Many believers all over the world have been, or are beginning to, reevaluate what it means to be “ekklesia”, and to strip away centuries of man-made traditions to get back to the essence of what “church” really meant to the early Christians. This “back-to-basics” way of being the church is referred to by names such as “Relational Church”, “Simple Church”, “non-Institutional Church”, “Open Church”, “House Church”, “Believer’s Church”, “New Testament Church”, etc.

Regardless of what it’s called, the basic elements are pretty consistent. Listed below are some of those elements. I would encourage you to look up the scripture references given:

· Meeting in houses, as the New Testament church did, or in other locations that don’t drain resources, but foster a sense of family and connectedness.
(Acts 2:46-47, Acts 8:3, Acts 20:20, Rom 16:5, 1 Cor 16:19, Col. 4:15, Philem. 1:2, 2 John 10, etc.)

· Gathering in open, mutually participatory meetings, rather than as a passive audience listening to sermons. Moving from an “organized” to an “organic” form of Christianity. (1 Cor 12:4-14, 1 Cor 14:12, 26, Eph 4:16, Eph 5:19-21, Col 3:16, Heb 10:24-25, 1 Pet 4:10-11, John 13:35, etc. Note how often the words “one-another” and “everyone” appear in these texts.)

· Moving away from the unscriptural division of believers into “clergy” and “laity” castes, which has been the norm in church for centuries, and instead learning to function as a body that is directly under the headship of Christ. (Eph 1:22-23, Eph 4:16, Col 1:18, Col 2:19, 1 Tim 2:5, 1 Pet 2:9)

· Having a plurality of Elders (mature believers) who lead through service, example and supportive guidance as opposed to the “top-down” leadership style of the one-man pastoral system which is not present in the New Testament. Pastoring is not an office or position, but a function performed by those believers who are gifted by the Holy Spirit. (Matt 20:25-28, Acts 20:17, 28, 1 Tim 5:17, James 5:14, 1 Pet 5:1-4)

· Endeavoring to make decisions by Spirit-led consensus, which means giving each person in the fellowship the opportunity to provide input and learning to
wait in prayer together, listen together and follow the Holy Spirit together, seeking to learn God’s council and the depths of His heart for the church and the unsaved when making decisions. (Prov 15:22, Prov 24:6, Acts 15, 2 Cor 8-9)

· Placing an emphasis on fellowship – really getting to know one-another and showing love in tangible ways.
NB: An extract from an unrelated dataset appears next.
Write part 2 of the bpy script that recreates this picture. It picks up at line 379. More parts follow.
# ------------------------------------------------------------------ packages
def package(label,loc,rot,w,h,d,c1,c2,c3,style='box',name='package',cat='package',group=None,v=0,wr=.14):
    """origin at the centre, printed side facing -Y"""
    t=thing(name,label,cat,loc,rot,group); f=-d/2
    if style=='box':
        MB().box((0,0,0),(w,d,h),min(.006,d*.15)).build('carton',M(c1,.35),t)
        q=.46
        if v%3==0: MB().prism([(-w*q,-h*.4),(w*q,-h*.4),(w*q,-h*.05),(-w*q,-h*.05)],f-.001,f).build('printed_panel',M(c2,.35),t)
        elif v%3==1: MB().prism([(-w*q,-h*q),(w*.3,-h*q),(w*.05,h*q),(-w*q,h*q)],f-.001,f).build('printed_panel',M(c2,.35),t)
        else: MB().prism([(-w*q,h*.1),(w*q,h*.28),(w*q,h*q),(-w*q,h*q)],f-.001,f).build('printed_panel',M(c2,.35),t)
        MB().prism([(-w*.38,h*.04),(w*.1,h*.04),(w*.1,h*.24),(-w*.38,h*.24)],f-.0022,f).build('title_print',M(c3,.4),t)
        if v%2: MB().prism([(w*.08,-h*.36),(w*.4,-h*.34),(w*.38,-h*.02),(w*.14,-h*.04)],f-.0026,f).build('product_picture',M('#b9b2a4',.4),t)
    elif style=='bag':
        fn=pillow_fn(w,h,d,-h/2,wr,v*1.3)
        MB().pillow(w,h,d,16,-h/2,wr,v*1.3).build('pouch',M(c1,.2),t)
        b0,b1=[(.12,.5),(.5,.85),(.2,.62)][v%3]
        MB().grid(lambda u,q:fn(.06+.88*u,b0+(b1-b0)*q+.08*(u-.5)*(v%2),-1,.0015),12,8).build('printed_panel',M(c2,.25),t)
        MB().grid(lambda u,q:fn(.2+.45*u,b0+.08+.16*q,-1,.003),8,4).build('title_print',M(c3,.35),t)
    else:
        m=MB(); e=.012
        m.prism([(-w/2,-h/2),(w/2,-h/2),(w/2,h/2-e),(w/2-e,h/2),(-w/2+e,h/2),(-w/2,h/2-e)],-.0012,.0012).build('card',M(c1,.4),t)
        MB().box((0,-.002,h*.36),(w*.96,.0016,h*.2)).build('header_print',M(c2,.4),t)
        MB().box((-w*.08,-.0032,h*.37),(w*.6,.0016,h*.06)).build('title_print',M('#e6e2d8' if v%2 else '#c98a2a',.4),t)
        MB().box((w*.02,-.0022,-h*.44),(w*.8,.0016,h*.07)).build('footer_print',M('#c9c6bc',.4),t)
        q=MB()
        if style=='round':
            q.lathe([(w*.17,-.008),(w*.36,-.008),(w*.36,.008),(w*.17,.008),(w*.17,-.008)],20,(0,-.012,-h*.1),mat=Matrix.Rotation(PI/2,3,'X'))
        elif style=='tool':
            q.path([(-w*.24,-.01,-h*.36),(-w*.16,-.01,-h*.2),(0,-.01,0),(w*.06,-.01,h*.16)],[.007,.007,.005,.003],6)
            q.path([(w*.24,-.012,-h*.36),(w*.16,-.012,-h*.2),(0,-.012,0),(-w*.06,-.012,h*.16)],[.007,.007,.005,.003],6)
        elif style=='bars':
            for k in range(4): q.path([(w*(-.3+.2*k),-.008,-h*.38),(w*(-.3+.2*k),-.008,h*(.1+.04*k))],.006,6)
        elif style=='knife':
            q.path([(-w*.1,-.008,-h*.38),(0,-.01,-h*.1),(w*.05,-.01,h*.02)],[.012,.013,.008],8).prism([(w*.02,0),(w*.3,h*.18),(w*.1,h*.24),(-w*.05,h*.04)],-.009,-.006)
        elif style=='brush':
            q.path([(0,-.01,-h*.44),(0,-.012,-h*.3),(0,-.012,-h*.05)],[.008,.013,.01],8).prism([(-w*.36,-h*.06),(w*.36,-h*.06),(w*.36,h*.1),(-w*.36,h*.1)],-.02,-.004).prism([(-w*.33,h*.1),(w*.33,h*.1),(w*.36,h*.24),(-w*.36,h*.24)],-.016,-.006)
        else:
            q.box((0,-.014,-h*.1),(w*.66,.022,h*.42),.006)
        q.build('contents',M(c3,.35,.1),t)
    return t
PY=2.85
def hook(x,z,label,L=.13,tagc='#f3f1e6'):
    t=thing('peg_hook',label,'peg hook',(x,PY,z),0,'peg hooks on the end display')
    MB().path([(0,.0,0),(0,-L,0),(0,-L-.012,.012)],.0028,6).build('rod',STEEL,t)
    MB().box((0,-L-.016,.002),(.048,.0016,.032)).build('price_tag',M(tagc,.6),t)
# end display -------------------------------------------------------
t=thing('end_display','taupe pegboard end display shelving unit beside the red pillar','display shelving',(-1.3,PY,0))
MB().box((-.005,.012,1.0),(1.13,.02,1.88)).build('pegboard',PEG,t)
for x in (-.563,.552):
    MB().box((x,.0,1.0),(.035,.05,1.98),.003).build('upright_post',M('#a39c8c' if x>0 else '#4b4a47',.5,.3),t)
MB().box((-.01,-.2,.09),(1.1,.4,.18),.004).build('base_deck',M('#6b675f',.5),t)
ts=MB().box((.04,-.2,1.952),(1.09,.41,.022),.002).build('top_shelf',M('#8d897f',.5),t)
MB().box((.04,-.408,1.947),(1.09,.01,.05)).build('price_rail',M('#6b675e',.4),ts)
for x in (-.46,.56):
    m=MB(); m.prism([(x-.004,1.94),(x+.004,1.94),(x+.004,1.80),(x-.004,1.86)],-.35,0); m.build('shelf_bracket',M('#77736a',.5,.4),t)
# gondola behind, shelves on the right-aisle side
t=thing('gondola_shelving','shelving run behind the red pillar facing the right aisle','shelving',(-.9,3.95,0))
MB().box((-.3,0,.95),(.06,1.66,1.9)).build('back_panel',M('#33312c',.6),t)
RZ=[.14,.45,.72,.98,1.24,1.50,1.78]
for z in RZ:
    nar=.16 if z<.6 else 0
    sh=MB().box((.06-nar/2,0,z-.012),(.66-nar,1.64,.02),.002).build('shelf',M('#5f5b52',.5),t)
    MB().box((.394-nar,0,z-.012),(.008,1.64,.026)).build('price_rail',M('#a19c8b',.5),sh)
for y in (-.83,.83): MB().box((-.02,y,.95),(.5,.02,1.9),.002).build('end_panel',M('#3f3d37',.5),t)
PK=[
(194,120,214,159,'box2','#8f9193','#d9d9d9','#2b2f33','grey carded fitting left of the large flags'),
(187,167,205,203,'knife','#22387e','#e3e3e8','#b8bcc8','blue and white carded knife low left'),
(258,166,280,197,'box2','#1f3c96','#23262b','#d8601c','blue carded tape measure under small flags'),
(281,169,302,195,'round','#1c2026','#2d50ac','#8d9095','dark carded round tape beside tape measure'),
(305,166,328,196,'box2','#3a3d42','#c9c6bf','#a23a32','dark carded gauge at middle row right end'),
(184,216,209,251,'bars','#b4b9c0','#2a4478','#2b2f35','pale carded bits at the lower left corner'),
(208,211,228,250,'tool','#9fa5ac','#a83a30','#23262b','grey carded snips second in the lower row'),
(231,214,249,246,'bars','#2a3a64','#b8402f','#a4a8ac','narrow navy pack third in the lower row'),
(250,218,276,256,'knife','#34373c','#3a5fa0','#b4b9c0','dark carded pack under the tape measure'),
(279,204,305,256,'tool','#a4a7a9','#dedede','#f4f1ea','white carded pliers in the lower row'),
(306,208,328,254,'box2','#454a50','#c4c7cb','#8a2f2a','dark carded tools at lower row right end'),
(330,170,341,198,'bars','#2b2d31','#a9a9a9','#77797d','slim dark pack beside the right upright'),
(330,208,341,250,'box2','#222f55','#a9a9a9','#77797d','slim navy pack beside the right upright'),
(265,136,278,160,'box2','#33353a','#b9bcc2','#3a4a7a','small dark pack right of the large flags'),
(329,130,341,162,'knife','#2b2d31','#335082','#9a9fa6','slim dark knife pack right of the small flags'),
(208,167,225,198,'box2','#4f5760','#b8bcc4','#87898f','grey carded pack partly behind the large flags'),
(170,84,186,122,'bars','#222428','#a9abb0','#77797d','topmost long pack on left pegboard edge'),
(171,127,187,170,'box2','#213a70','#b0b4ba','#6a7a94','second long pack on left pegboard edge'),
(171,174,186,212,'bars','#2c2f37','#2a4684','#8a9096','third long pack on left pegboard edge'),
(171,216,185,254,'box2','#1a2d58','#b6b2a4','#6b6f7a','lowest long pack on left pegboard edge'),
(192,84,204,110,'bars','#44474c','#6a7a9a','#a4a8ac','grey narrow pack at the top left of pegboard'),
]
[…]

Encouraging one-another to fully interact as the
parts of Christ’s body that the Holy Spirit desires each of us to be. (John 13:34-35, 1 Cor 12:4-31, 1 Cor 13, etc.)

· Using finances in biblical ways such as giving to the needy in our communities and helping one-another out in times of difficulty. (Acts 6:1-7, Acts 11:27-30, Acts 24:17, Rom 15:25-28, 1 Cor 16:1-4, 2 Cor 8:1-15, 2 Cor 9:1-12, 1 Tim 5:3-16, etc.)

· Sharing the Lord’s Supper (Communion) as a meal, as it was done by the New Testament church. (Acts 2:46, 1 Cor 10:16-22, 1 Cor 11:18-34).

· Studying the Bible together in an interactive, participatory dialog as opposed to a lecture-style monologue. (Read Acts 20:7-11. Note that in v. 7 where it says that Paul “spoke” or “preached” the actual Greek word is “dialegomai” which means to dialog, to discuss, to reason together. This is consistent with the interactive
teaching style of that day.)

· Prayer. Learning about what’s going on in one-another’s lives and taking time to pray for each other. Expecting God to move powerfully and speak to us as a
group.

· Worshipping God, not just through the musical performance of a few, but with anyone being capable of being the “worship leader” at any given time (1 Cor 14:26, Eph 5:19-20, Col 3:16). Exploring expressions of worship with the idea of learning to follow one-another as we corporately follow the Holy Spirit’s leading. Including, but also going beyond music and learning together to worship God with our whole selves and entire lives.

· Evangelism, which takes place not through programs, but through pursuing relationships. Not by inviting people to a church service but by inviting them into our homes.

· Including the children and youth fully in the fellowship so that they can be mentored and fed along with the adults.

· Church growth through multiplication, not addition. In other words, as a house-based fellowship grows it should split (like a cell) into two house-based fellowships. These fellowships continue to “multiply through division” as new members are added. The eventual goal is that house-based fellowships are focused on reaching their immediate surrounding communities. These house-based fellowships periodically come together for corporate celebrations.

To express these elements can be misunderstood as being critical of those who whole-heartedly serve God in the institutional church, and that is not the intention. Neither is this a judgment against the body of Christ. Rather, this is a reevaluation of systems, structures and traditions that have been added to the New Testament picture of ekklesia.

Do we know how to do all this stuff? No! Are we going to make mistakes? Definitely! Remember, this is an exploration, which implies stepping into the unknown.

The costs of exploring “ekklesia” are many. First off, it entails moving into unfamiliar territory (Heb 11:8). It means having our presuppositions challenged (1 Thess 5:21, Acts 17:11) and sacrificing comfortable traditions and practices. It requires having to take responsibility to be a minister and to bring something to give of ourselves and our gifts for the body, and no longer just passively receiving. It means taking the risk of becoming known. It means dying to self: Laying down our agendas, control issues and need to be the center of attention so that the Holy Spirit can lead and Christ can be formed in us corporately (Phil 2:1-4). It means a commitment to helping each other surrender our lives and pursue the depth of God’s heart through sacrificial love (1 Cor 13). It means taking the risk of being misunderstood and labeled as “difficult”, “independent”, “rebellious” or worse. It means making a commitment of time because we are called to be a community (ekklesia) and community doesn’t happen with an investment of two hours on Sunday. It happens by being part of each other’s lives and walking out our discipleship together.

We are beginning this journey of discovery, having just left a pastoral position at a Vineyard church on Sunday. I'll try to use this site to document thoughts that occur along the way.